━━━━━ Task input

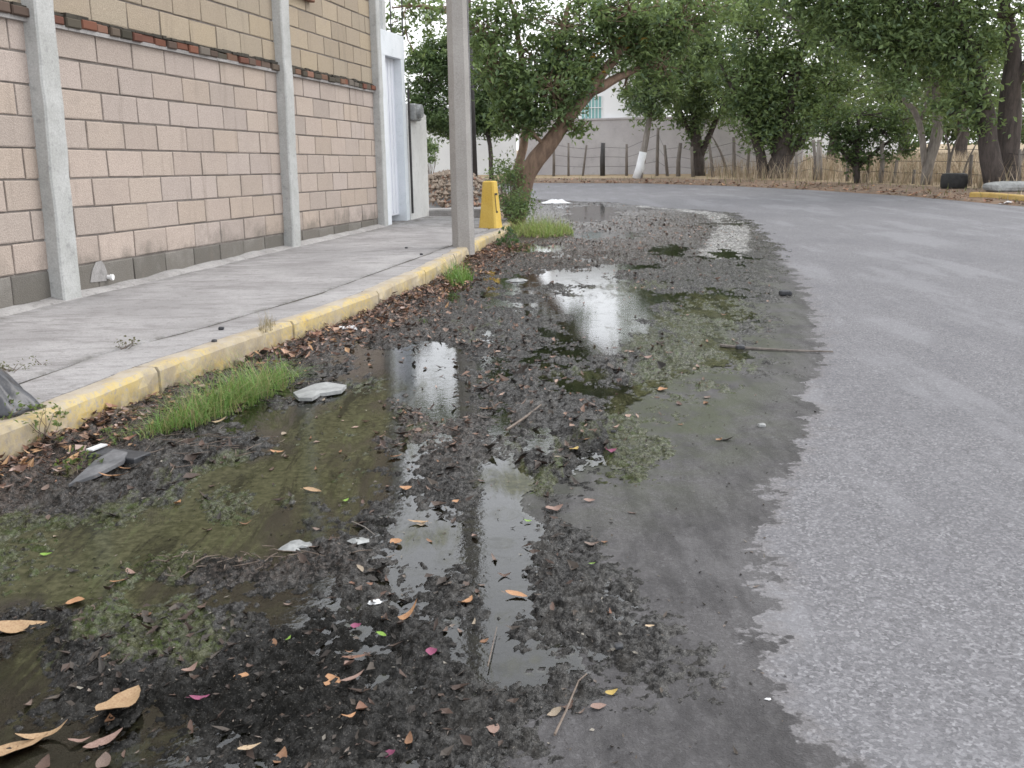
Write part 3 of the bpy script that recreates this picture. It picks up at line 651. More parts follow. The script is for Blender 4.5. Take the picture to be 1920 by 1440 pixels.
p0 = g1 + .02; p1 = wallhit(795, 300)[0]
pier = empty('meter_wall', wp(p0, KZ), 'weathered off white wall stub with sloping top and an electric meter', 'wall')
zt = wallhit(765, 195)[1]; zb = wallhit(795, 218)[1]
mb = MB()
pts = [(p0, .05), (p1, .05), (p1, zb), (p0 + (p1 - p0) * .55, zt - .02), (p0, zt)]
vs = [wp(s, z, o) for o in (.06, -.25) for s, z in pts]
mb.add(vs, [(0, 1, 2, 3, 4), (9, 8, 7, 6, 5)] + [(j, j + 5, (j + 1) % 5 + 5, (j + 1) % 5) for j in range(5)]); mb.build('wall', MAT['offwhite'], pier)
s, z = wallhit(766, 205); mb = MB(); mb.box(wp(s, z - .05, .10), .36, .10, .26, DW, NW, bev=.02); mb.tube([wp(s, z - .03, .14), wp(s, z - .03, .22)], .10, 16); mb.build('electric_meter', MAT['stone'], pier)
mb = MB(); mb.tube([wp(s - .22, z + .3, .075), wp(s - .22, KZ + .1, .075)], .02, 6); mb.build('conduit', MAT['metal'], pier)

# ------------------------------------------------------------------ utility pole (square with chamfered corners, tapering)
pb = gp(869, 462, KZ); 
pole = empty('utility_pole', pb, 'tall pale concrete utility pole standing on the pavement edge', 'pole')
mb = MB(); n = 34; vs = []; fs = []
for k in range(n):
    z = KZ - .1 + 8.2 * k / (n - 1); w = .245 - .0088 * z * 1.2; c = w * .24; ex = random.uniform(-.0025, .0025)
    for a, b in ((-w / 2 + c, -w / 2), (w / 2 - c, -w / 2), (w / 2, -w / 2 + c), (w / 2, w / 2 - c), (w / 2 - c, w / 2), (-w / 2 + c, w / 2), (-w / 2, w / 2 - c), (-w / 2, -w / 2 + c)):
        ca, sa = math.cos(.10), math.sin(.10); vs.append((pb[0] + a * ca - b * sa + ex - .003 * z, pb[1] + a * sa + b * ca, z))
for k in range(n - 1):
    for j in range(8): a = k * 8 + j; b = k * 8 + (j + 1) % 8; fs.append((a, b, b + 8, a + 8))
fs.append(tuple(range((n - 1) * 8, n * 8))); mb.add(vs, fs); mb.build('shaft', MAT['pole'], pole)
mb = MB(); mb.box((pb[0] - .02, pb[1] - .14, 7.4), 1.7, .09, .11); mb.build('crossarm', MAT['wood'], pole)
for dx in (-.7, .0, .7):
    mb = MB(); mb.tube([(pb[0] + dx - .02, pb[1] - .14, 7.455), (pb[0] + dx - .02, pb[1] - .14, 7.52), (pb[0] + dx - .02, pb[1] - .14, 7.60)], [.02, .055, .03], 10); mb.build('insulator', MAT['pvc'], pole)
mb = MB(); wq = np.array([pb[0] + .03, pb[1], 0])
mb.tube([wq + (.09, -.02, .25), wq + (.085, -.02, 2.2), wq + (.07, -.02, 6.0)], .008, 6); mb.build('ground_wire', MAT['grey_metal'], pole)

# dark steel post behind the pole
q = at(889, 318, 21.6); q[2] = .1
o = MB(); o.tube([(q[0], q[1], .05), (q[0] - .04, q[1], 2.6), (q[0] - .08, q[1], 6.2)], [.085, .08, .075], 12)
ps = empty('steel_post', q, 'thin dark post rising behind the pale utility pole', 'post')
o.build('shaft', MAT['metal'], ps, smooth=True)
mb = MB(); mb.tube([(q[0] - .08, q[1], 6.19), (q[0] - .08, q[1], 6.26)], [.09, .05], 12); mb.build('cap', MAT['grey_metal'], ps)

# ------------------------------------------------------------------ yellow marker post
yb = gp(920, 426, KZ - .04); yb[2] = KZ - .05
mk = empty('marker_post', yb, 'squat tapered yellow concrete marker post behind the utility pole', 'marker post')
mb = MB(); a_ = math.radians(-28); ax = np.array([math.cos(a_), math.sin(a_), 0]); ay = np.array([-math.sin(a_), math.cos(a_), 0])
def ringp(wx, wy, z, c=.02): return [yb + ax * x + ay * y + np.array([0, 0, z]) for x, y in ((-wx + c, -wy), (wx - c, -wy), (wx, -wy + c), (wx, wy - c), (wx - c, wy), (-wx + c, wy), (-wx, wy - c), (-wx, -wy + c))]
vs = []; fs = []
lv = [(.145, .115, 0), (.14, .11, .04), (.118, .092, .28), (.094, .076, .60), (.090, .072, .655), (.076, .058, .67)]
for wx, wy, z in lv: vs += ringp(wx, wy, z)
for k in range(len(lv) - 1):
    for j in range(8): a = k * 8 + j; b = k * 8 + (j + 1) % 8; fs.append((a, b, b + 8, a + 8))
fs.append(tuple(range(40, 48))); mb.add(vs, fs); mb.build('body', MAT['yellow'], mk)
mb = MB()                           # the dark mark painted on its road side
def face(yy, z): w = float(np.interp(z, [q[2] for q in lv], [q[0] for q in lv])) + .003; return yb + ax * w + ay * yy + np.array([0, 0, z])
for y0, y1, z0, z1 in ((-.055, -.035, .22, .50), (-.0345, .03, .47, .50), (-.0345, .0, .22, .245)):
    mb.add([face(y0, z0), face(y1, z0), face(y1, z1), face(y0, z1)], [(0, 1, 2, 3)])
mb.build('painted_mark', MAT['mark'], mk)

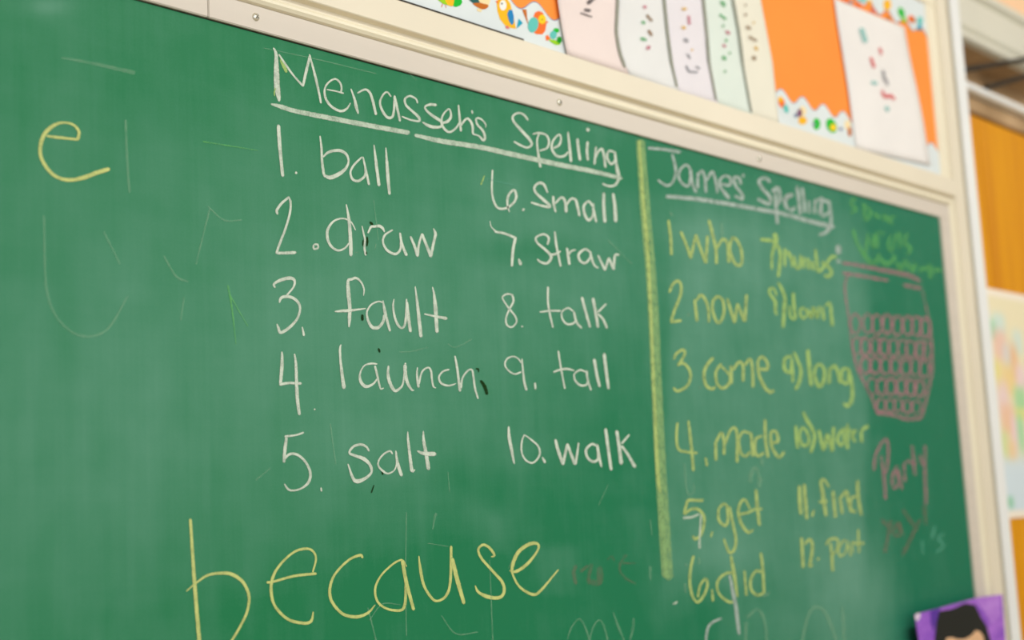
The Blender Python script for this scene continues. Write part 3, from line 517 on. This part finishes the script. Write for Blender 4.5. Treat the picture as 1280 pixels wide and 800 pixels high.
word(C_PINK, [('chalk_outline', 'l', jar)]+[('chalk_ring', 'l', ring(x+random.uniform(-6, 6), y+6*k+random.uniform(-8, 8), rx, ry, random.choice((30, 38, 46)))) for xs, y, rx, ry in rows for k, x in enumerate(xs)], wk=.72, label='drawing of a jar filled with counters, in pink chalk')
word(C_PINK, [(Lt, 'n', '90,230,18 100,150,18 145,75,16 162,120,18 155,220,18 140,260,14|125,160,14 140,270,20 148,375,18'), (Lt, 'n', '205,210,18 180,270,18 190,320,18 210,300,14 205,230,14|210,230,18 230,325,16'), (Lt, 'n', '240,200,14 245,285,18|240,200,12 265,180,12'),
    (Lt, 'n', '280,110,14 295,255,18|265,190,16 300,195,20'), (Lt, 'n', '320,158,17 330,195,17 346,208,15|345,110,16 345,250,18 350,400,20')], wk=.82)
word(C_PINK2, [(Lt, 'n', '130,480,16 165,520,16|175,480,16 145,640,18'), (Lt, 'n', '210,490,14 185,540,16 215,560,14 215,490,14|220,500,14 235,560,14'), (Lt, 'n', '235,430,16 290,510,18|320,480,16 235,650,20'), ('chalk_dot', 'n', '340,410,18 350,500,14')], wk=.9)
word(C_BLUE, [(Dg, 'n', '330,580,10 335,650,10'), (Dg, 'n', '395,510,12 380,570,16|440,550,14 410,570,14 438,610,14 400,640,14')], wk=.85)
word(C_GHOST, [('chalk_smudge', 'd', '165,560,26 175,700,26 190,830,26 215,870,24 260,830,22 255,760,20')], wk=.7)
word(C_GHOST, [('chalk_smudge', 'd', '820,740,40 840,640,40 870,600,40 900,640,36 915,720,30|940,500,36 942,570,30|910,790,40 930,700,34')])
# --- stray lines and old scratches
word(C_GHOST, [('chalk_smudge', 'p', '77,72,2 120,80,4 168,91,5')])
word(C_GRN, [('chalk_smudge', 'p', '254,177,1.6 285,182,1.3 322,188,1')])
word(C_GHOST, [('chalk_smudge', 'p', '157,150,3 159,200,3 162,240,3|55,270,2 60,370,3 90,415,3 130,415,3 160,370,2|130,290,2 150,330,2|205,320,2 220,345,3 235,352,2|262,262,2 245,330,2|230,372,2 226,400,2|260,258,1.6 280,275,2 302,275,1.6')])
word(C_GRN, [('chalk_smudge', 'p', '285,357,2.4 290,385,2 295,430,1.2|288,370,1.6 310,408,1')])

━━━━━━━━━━

Task requirements:
Hand back the exact lines from the start of the entries to the line with "mb = MB(); mb.tube([wp(s", both ends kept and pictures left out.

Final result:
Write part 3 of the bpy script that recreates this picture. It picks up at line 651. More parts follow. The script is for Blender 4.5. Take the picture to be 1920 by 1440 pixels.
p0 = g1 + .02; p1 = wallhit(795, 300)[0]
pier = empty('meter_wall', wp(p0, KZ), 'weathered off white wall stub with sloping top and an electric meter', 'wall')
zt = wallhit(765, 195)[1]; zb = wallhit(795, 218)[1]
mb = MB()
pts = [(p0, .05), (p1, .05), (p1, zb), (p0 + (p1 - p0) * .55, zt - .02), (p0, zt)]
vs = [wp(s, z, o) for o in (.06, -.25) for s, z in pts]
mb.add(vs, [(0, 1, 2, 3, 4), (9, 8, 7, 6, 5)] + [(j, j + 5, (j + 1) % 5 + 5, (j + 1) % 5) for j in range(5)]); mb.build('wall', MAT['offwhite'], pier)
s, z = wallhit(766, 205); mb = MB(); mb.box(wp(s, z - .05, .10), .36, .10, .26, DW, NW, bev=.02); mb.tube([wp(s, z - .03, .14), wp(s, z - .03, .22)], .10, 16); mb.build('electric_meter', MAT['stone'], pier)
mb = MB(); mb.tube([wp(s - .22, z + .3, .075), wp(s - .22, KZ + .1, .075)], .02, 6); mb.build('conduit', MAT['metal'], pier)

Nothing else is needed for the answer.